If I heard that now, I would speak up; I suppose aging has made me braver. Back then, though, I didn’t say anything, but after I left the bank, I did take action. I researched organizations that helped rape victims, and was soon volunteering for Women Against Rape (WAR), which was then based in Collingswood.

I was trained to counsel women in two settings: on a phone hotline and in an emergency room immediately after the crime. For both roles, you were assigned a night to be on-call. I usually had Tuesdays, which I soon learned was a plus. When you’re a rape counselor on the weekends, you’re busy, so only experienced volunteers took those times. Ditto for holidays, when people often drank. And  counselors who were on-call on Super Bowl Sunday knew they shouldn’t make any plans.

Soon after completing my training – which was pretty extensive, two nights a week for two months – I got a call late in the afternoon. A woman had been raped and was being taken to the ER. Could I meet her there? It wasn’t Tuesday, but they needed someone. I apologized and said I was too busy at work to leave.

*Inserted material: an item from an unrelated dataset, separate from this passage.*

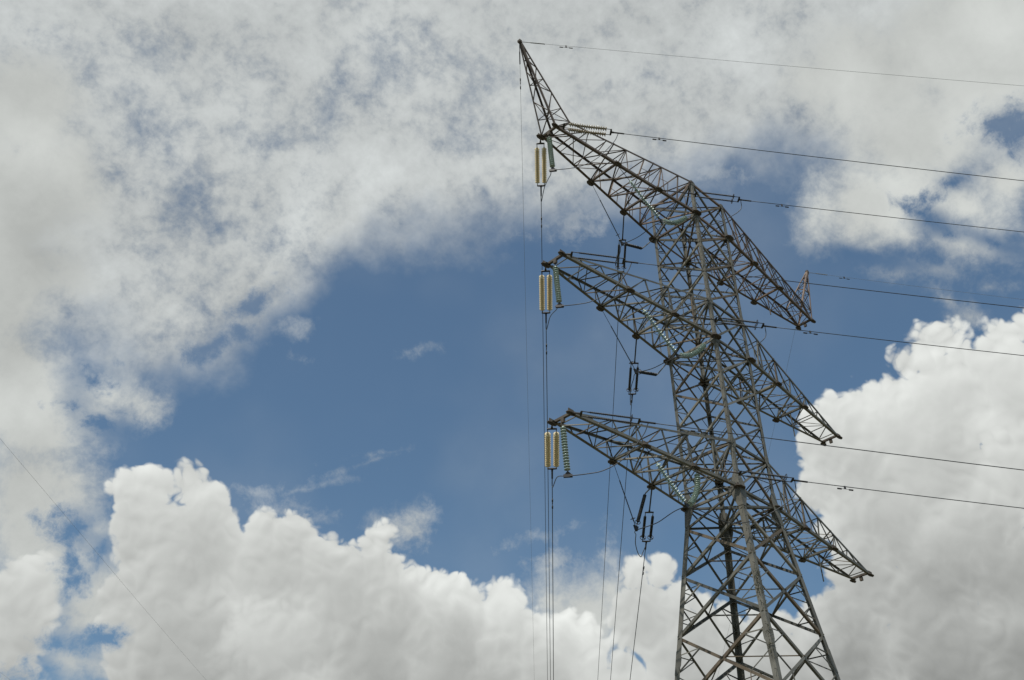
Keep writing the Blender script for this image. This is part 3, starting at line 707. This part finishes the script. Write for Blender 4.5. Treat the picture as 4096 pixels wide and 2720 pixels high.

I hung up and sat there feeling paralyzed. It would have been easy for me to leave work, but I was afraid. My training was done in a classroom. This would be crime, suffering and pain right there in front of me. I didn’t know if I was ready. And it wasn’t Tuesday.

But then it occurred to me that no one had called the woman to see if this was a good time for her to be a victim of a horrific crime. She didn’t get to resist the unpleasantness of the moment. I called back and left my office to go help this woman.

That was the first of many ER calls. I met women of all ages who were never asked if this was a good time for someone to turn their life upside down, physically hurt them and emotionally change them forever. Sometimes I got up in the middle of the night, got dressed and headed to the ER. I would greet each woman and explain what was about to happen to her, how during the procedure to gather evidence for the police – completing what is called the rape kit – the doctor would pull pubic hairs from her body and a nurse would cut off her fingernails. These women would have to stay in hell just a little bit longer. I stayed with them and tried to ease their pain.

I did more ER visits than hotline calls. I wasn’t very good at phone counseling. I spoke to woman after woman who insisted she couldn’t report the rape. Usually because she didn’t think anyone would believe her, or her rapist was a family friend and she didn’t want to cause any rifts. It was beyond frustrating.

I felt I was better in the ER. I could be calm and helpful there.

Plus, every time I answered a call and started my drive to the ER, I felt I was making a statement against that really stupid guy in the bank. Just like he put his message out into the world, I was putting mine out there. And mine said simply that a woman who is raped needs one thing: help. So I helped.